§ MATERIAL FOR THIS EXERCISE:
— Start —
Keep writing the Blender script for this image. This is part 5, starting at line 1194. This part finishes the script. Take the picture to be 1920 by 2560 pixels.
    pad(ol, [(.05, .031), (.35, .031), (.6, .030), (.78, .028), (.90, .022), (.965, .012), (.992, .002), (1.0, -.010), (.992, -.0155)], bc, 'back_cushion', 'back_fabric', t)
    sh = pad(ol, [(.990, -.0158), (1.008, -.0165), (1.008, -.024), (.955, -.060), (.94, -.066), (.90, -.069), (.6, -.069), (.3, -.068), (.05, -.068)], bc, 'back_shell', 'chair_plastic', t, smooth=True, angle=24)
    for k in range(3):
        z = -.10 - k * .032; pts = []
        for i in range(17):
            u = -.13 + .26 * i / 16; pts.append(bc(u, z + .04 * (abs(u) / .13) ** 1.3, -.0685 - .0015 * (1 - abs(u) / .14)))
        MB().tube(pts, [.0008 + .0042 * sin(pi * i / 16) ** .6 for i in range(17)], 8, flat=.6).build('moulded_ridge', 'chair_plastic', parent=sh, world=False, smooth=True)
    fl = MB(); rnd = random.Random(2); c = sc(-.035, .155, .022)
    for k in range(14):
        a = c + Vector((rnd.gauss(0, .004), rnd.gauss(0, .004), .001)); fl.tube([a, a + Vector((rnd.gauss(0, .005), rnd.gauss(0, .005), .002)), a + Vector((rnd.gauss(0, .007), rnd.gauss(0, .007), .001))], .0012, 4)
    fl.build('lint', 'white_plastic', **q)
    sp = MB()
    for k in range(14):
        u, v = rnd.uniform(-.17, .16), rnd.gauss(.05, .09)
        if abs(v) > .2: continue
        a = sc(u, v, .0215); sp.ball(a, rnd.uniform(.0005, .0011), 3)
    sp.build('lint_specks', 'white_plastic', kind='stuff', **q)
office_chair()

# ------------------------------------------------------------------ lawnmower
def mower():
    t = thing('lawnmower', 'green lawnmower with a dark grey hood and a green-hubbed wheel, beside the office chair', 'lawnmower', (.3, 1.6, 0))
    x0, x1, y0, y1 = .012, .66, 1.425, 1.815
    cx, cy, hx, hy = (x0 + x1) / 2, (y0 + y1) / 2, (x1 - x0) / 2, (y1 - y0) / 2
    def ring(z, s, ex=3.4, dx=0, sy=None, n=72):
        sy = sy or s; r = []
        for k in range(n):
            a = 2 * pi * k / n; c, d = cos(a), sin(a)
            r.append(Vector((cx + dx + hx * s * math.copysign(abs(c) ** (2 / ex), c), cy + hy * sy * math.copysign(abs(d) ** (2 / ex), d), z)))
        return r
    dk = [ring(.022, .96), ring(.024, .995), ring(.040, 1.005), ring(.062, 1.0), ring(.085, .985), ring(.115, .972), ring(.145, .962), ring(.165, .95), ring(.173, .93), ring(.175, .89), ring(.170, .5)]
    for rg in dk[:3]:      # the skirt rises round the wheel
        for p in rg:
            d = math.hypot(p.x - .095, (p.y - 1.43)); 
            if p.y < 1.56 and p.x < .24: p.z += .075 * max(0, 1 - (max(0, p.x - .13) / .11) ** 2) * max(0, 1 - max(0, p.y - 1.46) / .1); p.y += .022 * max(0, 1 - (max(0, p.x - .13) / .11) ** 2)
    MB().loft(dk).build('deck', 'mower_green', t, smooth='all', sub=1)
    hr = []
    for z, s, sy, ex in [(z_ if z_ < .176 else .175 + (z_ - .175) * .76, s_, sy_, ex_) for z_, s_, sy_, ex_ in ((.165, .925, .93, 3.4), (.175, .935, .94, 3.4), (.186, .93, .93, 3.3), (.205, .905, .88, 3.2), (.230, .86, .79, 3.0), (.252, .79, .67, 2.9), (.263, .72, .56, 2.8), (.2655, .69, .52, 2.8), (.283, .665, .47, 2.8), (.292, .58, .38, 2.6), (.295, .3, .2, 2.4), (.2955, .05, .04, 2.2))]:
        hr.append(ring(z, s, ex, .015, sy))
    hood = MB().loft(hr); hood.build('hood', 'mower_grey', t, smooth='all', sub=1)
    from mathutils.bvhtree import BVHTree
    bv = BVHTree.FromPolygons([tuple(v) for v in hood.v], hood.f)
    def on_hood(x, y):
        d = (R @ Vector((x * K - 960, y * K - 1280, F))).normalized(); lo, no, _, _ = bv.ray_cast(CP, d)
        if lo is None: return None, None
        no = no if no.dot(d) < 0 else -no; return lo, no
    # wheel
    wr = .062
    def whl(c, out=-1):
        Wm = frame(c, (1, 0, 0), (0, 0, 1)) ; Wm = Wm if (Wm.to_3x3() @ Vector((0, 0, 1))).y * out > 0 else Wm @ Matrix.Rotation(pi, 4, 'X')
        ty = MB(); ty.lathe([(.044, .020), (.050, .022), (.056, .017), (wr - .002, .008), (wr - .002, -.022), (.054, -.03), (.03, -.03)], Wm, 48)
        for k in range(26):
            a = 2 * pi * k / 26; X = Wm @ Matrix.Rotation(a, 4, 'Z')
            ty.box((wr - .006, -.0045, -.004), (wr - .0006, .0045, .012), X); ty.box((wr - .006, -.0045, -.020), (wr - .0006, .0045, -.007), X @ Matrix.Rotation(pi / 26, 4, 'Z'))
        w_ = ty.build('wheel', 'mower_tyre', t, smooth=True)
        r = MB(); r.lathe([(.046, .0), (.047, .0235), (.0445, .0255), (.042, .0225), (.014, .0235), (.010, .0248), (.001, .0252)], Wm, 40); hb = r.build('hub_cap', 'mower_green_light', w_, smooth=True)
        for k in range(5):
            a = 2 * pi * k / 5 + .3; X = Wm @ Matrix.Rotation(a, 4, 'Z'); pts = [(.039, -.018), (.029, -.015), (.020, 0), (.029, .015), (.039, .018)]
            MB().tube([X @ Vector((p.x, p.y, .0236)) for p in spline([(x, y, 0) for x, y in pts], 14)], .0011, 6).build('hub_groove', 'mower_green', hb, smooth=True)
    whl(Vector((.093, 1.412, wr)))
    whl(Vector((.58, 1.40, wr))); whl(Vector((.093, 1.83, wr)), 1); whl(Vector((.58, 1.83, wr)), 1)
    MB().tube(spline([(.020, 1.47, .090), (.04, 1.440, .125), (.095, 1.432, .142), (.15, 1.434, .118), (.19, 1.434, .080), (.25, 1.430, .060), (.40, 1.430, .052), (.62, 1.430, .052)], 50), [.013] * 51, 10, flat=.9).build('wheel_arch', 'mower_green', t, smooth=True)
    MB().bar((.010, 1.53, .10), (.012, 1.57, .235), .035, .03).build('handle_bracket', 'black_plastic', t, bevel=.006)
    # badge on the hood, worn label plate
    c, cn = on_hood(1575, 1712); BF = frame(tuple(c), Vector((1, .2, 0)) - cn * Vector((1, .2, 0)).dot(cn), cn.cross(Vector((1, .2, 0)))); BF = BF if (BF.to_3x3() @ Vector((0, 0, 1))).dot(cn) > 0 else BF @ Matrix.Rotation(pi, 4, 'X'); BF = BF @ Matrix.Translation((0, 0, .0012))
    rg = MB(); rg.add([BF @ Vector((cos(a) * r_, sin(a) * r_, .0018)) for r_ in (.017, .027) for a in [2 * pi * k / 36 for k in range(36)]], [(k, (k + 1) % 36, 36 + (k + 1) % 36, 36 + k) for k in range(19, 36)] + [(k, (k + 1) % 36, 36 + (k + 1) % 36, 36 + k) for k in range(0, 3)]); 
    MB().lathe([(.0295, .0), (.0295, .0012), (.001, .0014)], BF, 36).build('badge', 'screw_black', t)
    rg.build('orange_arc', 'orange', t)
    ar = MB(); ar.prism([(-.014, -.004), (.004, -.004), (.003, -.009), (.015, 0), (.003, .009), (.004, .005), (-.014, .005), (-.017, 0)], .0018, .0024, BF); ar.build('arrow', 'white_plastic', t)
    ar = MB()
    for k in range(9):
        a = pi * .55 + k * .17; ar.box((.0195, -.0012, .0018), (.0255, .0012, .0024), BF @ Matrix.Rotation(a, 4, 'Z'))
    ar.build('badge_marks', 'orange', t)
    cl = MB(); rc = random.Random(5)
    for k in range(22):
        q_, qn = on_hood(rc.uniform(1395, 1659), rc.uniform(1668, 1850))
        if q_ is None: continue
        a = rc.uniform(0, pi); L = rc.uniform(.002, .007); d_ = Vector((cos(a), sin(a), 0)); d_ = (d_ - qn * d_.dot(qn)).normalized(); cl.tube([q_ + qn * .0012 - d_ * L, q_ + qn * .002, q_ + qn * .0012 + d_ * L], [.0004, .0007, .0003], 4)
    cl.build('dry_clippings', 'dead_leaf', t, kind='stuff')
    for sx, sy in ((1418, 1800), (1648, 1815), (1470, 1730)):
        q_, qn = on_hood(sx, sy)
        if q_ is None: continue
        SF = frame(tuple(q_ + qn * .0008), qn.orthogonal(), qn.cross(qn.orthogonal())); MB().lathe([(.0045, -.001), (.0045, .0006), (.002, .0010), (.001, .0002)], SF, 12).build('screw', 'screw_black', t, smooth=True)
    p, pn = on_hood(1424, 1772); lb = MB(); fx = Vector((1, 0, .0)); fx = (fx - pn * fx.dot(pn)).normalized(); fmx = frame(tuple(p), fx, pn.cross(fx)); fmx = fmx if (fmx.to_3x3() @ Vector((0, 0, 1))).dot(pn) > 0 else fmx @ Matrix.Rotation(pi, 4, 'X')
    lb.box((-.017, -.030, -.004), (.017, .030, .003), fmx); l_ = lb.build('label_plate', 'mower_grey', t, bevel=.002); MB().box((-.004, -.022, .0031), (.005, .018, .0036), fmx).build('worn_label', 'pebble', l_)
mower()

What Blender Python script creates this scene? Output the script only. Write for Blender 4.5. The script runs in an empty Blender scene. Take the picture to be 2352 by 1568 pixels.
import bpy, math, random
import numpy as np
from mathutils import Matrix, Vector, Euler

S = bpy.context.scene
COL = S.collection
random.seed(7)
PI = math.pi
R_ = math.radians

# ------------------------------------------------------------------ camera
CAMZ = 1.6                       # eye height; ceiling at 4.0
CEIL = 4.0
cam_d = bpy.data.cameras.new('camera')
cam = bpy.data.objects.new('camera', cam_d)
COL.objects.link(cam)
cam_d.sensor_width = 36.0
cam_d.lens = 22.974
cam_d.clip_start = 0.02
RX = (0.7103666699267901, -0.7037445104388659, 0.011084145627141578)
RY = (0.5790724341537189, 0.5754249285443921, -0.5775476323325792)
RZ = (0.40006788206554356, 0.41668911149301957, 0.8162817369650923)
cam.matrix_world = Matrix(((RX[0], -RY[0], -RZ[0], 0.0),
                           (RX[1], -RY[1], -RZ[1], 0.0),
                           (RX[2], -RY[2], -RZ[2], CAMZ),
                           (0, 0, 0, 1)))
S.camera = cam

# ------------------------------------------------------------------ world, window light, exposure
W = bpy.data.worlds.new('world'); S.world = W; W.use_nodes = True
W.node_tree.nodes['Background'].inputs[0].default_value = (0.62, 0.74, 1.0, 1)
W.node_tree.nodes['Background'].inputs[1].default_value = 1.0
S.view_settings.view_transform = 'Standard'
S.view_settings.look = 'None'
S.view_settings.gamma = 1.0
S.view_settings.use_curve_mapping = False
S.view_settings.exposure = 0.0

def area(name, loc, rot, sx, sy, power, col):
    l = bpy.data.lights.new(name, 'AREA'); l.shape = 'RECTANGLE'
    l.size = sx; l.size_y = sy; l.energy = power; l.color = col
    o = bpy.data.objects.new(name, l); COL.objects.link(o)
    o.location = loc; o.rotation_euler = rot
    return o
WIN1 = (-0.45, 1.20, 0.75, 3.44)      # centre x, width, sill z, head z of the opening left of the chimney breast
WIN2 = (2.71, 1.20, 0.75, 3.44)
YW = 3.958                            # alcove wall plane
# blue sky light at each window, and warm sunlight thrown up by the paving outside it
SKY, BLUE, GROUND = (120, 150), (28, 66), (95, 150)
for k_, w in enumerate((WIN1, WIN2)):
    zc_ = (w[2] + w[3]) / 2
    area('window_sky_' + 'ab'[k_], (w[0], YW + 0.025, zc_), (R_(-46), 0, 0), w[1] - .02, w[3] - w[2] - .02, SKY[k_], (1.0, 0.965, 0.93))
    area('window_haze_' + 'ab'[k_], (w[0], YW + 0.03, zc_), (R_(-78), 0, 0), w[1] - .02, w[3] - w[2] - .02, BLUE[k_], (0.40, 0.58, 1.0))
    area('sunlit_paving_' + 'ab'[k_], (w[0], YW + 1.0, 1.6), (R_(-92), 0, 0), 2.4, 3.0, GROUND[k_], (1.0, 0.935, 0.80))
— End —
§ PROMPT:
Nothing beyond the required lines should be retyped: start with the line that contains "What Blender Python" and finish with the line that contains "R_ = math.radians".

§ EXERCISE SOLUTION:
What Blender Python script creates this scene? Output the script only. Write for Blender 4.5. The script runs in an empty Blender scene. Take the picture to be 2352 by 1568 pixels.
import bpy, math, random
import numpy as np
from mathutils import Matrix, Vector, Euler

S = bpy.context.scene
COL = S.collection
random.seed(7)
PI = math.pi
R_ = math.radians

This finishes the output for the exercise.